Summary
holding alleged biased statements were "of that variety ... not infrequently posed to counsel in order to stimulate a response which would better enable the judge ... to adjudicate the ... claim," especially where they did not indicate that deputy had made final decision on issue
Summary of this case from 1440 Plaza, LLC v. New Gala Bldg., LLCOpinion
No. AM-338.
January 29, 1985. Rehearing Denied March 8, 1985.
Petition from the Deputy Commissioner.
Barry A. Pemsler of Richard, Tharp Pemsler, Miami, for petitioners.
Jerold Feuer, Miami, for claimant, Carlos Miguel Coronardo.
ON PETITION FOR WRIT OF PROHIBITION
Petitioner (employer/carrier) has filed a petition for writ of prohibition seeking to preclude the deputy commissioner from presiding over further proceedings regarding a claim of Carlos Coronado. The deputy denied petitioner's "motion to recuse," filed pursuant to § 38.10, Florida Statutes (1981). We deny the petition.

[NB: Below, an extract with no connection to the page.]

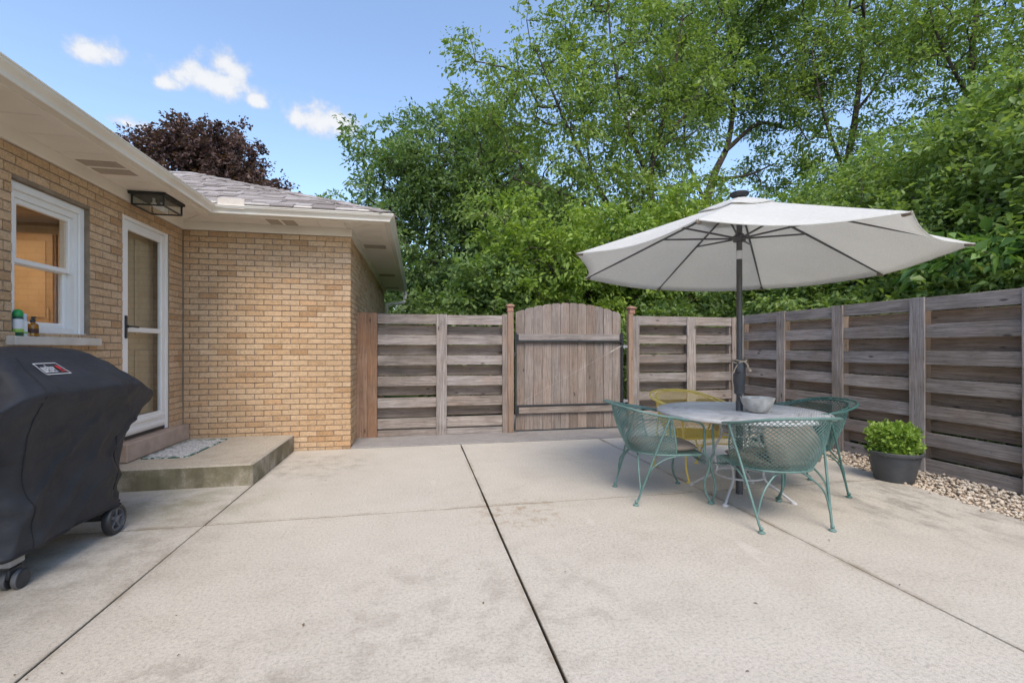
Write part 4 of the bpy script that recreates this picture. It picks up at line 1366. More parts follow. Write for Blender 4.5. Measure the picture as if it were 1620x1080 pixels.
def letter(ch_l, x):
    if ch_l == 'w':
        for q in (0, .011, .022): stroke(x + q, base_, x + q, xh)
        stroke(x - .003, base_ + .003, x + .025, base_ + .003)
        return .022
    if ch_l == 'e':
        stroke(x, base_, x, xh); stroke(x + .013, -.009, x + .013, xh)
        for yy in (base_ + .003, -.007, xh - .003): stroke(x - .003, yy, x + .016, yy, .005)
        return .013
    if ch_l == 'b':
        stroke(x, base_, x, asc); stroke(x + .013, base_, x + .013, xh)
        for yy in (base_ + .003, xh - .003): stroke(x - .003, yy, x + .016, yy, .005)
        return .013
    stroke(x, base_, x, xh); stroke(x - .003, xh - .003, x + .014, xh - .003, .006); stroke(x + .012, xh - .012, x + .012, xh, .005)
    return .012
xx = -.096
for q in 'weber':
    xx += letter(q, xx) + .0125
wd.build('badge_word', MAT['white_print'], cover)
rd = MB()      # small kettle mark: bowl, legs
def disc_lid(m, ca, cb, ra, rb, n=14, a0=0, a1=360):
    pts = [sk(ca + ra * math.cos(R(a0 + (a1 - a0) * k / n)), cb + rb * math.sin(R(a0 + (a1 - a0) * k / n))) - Vector(og2) for k in range(n + 1)]
    m.add([sk(ca, cb) - Vector(og2)] + pts, [(0, k + 1, k + 2) for k in range(n)])
disc_lid(rd, .062, .008, .016, .016)
strip_lid(rd, .056, -.004, .048, -.028, .005, 3); strip_lid(rd, .069, -.004, .078, -.028, .005, 3); strip_lid(rd, .050, -.022, .077, -.022, .005, 4)
rd.build('badge_mark', MAT['red_print'], cover)
# cart under the cover, casters, wheels
gl_ = plain('grill_leg_grey', (.36, .35, .345), (.31, .3, .3), 6, .5)
def gp(m, name, mat, smooth=None, parent=None):
    m.v = [(x - og2[0], y - og2[1], z) for x, y, z in m.v]
    return m.build(name, mat, parent or grill, smooth)
gp(MB().cbox(-2.56, -2.09, 2.86, 3.70, .21, .26, .004), 'base_shelf', MAT['plastic'])
for x_ in (-2.11, -2.52):
    gp(MB().cbox(x_ - .035, x_ + .035, 2.88, 2.98, .125, .3, .006), 'leg', gl_)
    cs_ = MB()
    for s_ in (-1, 1):
        n0 = len(cs_.v)
        cs_.lathe([(.0, -.018), (.03, -.018), (.046, -.015), (.048, -.008), (.048, .008), (.046, .015), (.03, .018), (0, .018)], 20)
        cs_.v[n0:] = [(x_ + s_ * .026 + z + .02, 2.93 + x, .049 + y) for x, y, z in cs_.v[n0:]]
    co = gp(cs_, 'caster', MAT['plastic'], 40)
    rim_ = MB()
    for s_ in (-1, 1):
        n0 = len(rim_.v)
        rim_.lathe([(.0485, -.012), (.0492, -.010), (.0492, .010), (.0485, .012)], 20, (0, 0, 0), False)
        rim_.v[n0:] = [(x_ + s_ * .026 + z + .02, 2.93 + x, .0495 + y) for x, y, z in rim_.v[n0:]]
    gp(rim_, 'tread', MAT['grey_plastic'], 40, co)
    gp(MB().tube([(x_ + .02, 2.93, .05), (x_ + .01, 2.93, .13)], .012, 8).cbox(x_ + .012, x_ + .028, 2.885, 2.975, .06, .115, .004), 'caster_fork', MAT['plastic'], 40)
for x_ in (-2.035, -2.55):
    w = MB()
    n0 = len(w.v)
    w.lathe([(.078, -.026), (.094, -.024), (.1, -.016), (.1, .016), (.094, .024), (.078, .026), (.074, .018), (.074, -.018), (.078, -.026)], 36, (0, 0, 0), False)
    w.v = [(x_ + z, 3.655 + x, .1 + y) for x, y, z in w.v]
    wo_ = gp(w, 'wheel', MAT['plastic'], 40)
    rm = MB()
    rm.lathe([(.0, -.014), (.022, -.014), (.022, .02), (.012, .024), (0, .024)], 20)
    rm.lathe([(.066, -.012), (.076, -.012), (.076, .019), (.066, .019), (.066, -.012)], 36, (0, 0, 0), False)
    for k in range(5):
        a = R(72 * k + 12)
        n0 = len(rm.v)
        rm.cbox(.018, .07, -.010, .010, -.008, .014, .003)
        rm.v[n0:] = [(x * math.cos(a) - y * math.sin(a), x * math.sin(a) + y * math.cos(a), z) for x, y, z in rm.v[n0:]]
    rm.v = [(x_ + z, 3.655 + x, .1 + y) for x, y, z in rm.v]
    gp(rm, 'rim', MAT['grey_plastic'], 40, wo_)
gp(MB().tube([(-2.55, 3.655, .1), (-2.035, 3.655, .1)], .01, 8).cbox(-2.5, -2.09, 3.6, 3.71, .12, .24, .006), 'axle', MAT['plastic'])
# ================================================================== TABLE, UMBRELLA, CHAIRS
TX, TY = 2.748, 3.577
# ---- umbrella
umb = tag(empty('patio_umbrella', (TX, TY, 0)), 'large open off-white patio umbrella with dark grey pole through the table', 'umbrella')
UR, UTH, UZ, UTX, UTY, APEX = 1.477, 3.1153, 1.995, -.0314, -.0233, 2.555
def cpoint(th, f, sagf=1.0):
    """point of the canopy: angle th, fraction f from the crown to the hem"""
    k = (th - UTH) / (math.pi / 4)
    m_ = (k - math.floor(k)) * 2 - 1           # -1..1 between two ribs
    chord = math.cos(math.pi / 8) / math.cos(m_ * math.pi / 8)
    hemin = 1 - .05 * (1 - m_ * m_) * f * f         # hem curves in between the tips
    r = UR * f * chord * hemin
    dz = UZ - APEX
    z = APEX + dz * (f ** 1.05)
    z -= .035 * (1 - m_ * m_) * f * f * sagf     # cloth hangs a little lower between the rib tips
    z -= .012 * math.sin(f * math.pi) * (1 - m_ * m_)
    x, y = r * math.cos(th), r * math.sin(th)
    return Vector((x, y, z + (UTX * x + UTY * y) * f))
cn = MB()
NA, NR = 96, 14
f0 = .16
vs, fs = [], []
for i in range(NR + 1):
    f = f0 + (1 - f0) * i / NR
    for k in range(NA):
        vs.append(cpoint(UTH + 2 * math.pi * k / NA + 1e-6, f))
for i in range(NR):
    for k in range(NA):
        fs.append((i * NA + k, i * NA + (k + 1) % NA, (i + 1) * NA + (k + 1) % NA, (i + 1) * NA + k))
cn.add(vs, fs)
can_o = cn.build('canopy', MAT['canopy'], umb, 28)
sol = can_o.modifiers.new('cloth', 'SOLIDIFY'); sol.thickness = .002; sol.offset = 0
hm = MB()      # stitched hem
hm.tube([cpoint(UTH + 2 * math.pi * k / NA + 1e-6, 1.0) for k in range(NA)], .0045, 5, closed=True)
hm.build('hem', MAT['canopy'], can_o, 60)
vt = MB()      # vent cap on top
vs = []
for (f, dz) in ((.02, .03), (.1, .028), (.2, .022), (.255, .012)):
    for k in range(48):
        p = cpoint(UTH + 2 * math.pi * k / 48, f, 0)
        sc = 1 + .02 * math.cos(k * math.pi / 3)
        vs.append((p.x * sc, p.y * sc, p.z + dz + (.006 * math.sin(k * math.pi / 3) if f > .2 else 0)))
vt.add(vs, [(i * 48 + k, i * 48 + (k + 1) % 48, (i + 1) * 48 + (k + 1) % 48, (i + 1) * 48 + k) for i in range(3) for k in range(48)] + [tuple(range(48))])
vo = vt.build('vent', MAT['canopy'], can_o, 60)
sol = vo.modifiers.new('cloth', 'SOLIDIFY'); sol.thickness = .002; sol.offset = 0
HUBZ = 2.225
for k in range(8):
    th = UTH + k * math.pi / 4
    tip, top_ = cpoint(th, .985), cpoint(th, .03)
    midp = cpoint(th, .46)
    dn = Vector((0, 0, -.016))
    d1 = (tip - top_)
    MB().tube([top_ + dn, cpoint(th, .25) + dn, midp + dn, cpoint(th, .72) + dn, tip + Vector((0, 0, -.008))], [.008, .009, .009, .008, .006], 6).build('rib', MAT['umb_metal'], umb, 50)
    hub = Vector((math.cos(th) * .045, math.sin(th) * .045, HUBZ))
    MB().tube([hub, cpoint(th, .44) + Vector((0, 0, -.022))], .0085, 6).build('strut', MAT['umb_metal'], umb, 50)
    e = Vector((math.cos(th), math.sin(th), 0))
    q = cpoint(th, .965)
    MB().tube([q + Vector((0, 0, -.02)), cpoint(th, 1.0) + Vector((0, 0, -.006))], [.016, .012], 6).build('tip_pocket', MAT['cushion'], umb, 50)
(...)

Claimant was injured in a shooting incident which occurred at the gas station where he was employed as an attendant. A hearing was conducted by the deputy on a claim for compensation benefits. Apparently a fact in issue at the hearing was whether the shooting was related to claimant's employment or was the result of a personal dispute between claimant and the attacker. Petitioner's motion alleged the deputy made certain remarks during the course of the hearing which indicated he had pre-judged the case and was prejudiced against petitioner.
The subject remarks occurred prior to completion of the testimony of claimant before the employer/carrier presented its witnesses. According to affidavits submitted in support of the motion, the deputy went off the record, turned to employer/carrier's attorney and said:
I don't see how you can't find this accident compensable. If I was sitting at my desk and a man came in here with a gun and shot me, it is an on-the-job accident.
The motion was accompanied by a "deposition/statement" of the court reporter which recited the above statement made when the proceedings were "off the record," an affidavit of the movant (the employer/carrier's representative at the hearing), supporting affidavits of two citizens of the county, and a certificate of good faith executed by petitioner's attorney.
The deputy denied the motion on grounds "that the facts alleged, assuming them to be true and taken in the best light to the moving party are legally insufficient to allow this deputy commissioner to enter an order of recusal." On denial of the motion, the employer/carrier filed the instant petition for writ of prohibition.
A petition for writ of prohibition is an appropriate vehicle to prevent judicial action when a judge or deputy commissioner has improperly denied a motion to disqualify. State ex rel Bank of America v. Rowe, 96 Fla. 277, 118 So. 5 (1928); and R.P. Hewitt Associates v. Hurt, 411 So.2d 266 (Fla. 1st DCA 1982).
However, in the instant case, we agree with the deputy's ruling that the facts alleged by the employer/carrier were legally insufficient to justify the granting of the motion. We would note that, in so ruling, the deputy did not improperly rule on the truth or falsity of the facts alleged in the motion, see Bundy v. Rudd, 366 So.2d 440 (Fla. 1978). He simply held that the statement was not sufficient to establish that he had pre-judged the case or was prejudiced against petitioner. The alleged offensive statement seems to us to be of that variety of statement or question not infrequently posed to counsel in order to stimulate a response which would better enable the judge or deputy to adjudicate the compensability of the claim. A judge is not required to abstain from forming mental impressions and opinions during the course of the presentation of evidence. Cf. City of Palatka v. Frederick, 128 Fla. 366, 174 So. 826 (1937). The remarks in question are not such as to indicate that the deputy had made a final decision on the issue of compensability. Compare LeBruno Aluminum v. Lane, 436 So.2d 1039 (Fla. 1st DCA 1983) (Ervin, C.J., dissenting) (Deputy stated he had decided to award benefits; when counsel for the employer/carrier asked if he would still be allowed to present witnesses, the deputy replied, "You can put them on if you want to take up the court's time.").
As we agree with the decision of the deputy that the facts alleged are insufficient to support disqualification, we do not reach the issue raised by respondent of whether the motion meets the technical requirements of § 38.10, Fla. Stat. Nor do we find it necessary to consider whether the "deposition/statement" of the court reporter was properly before the deputy. We have examined all affidavits filed in support of the motion in determining that the facts were insufficient to justify disqualification of the deputy.
Accordingly, the rule to show cause is discharged and the petition for writ of prohibition is denied.
SHIVERS, JOANOS and NIMMONS, JJ., concur.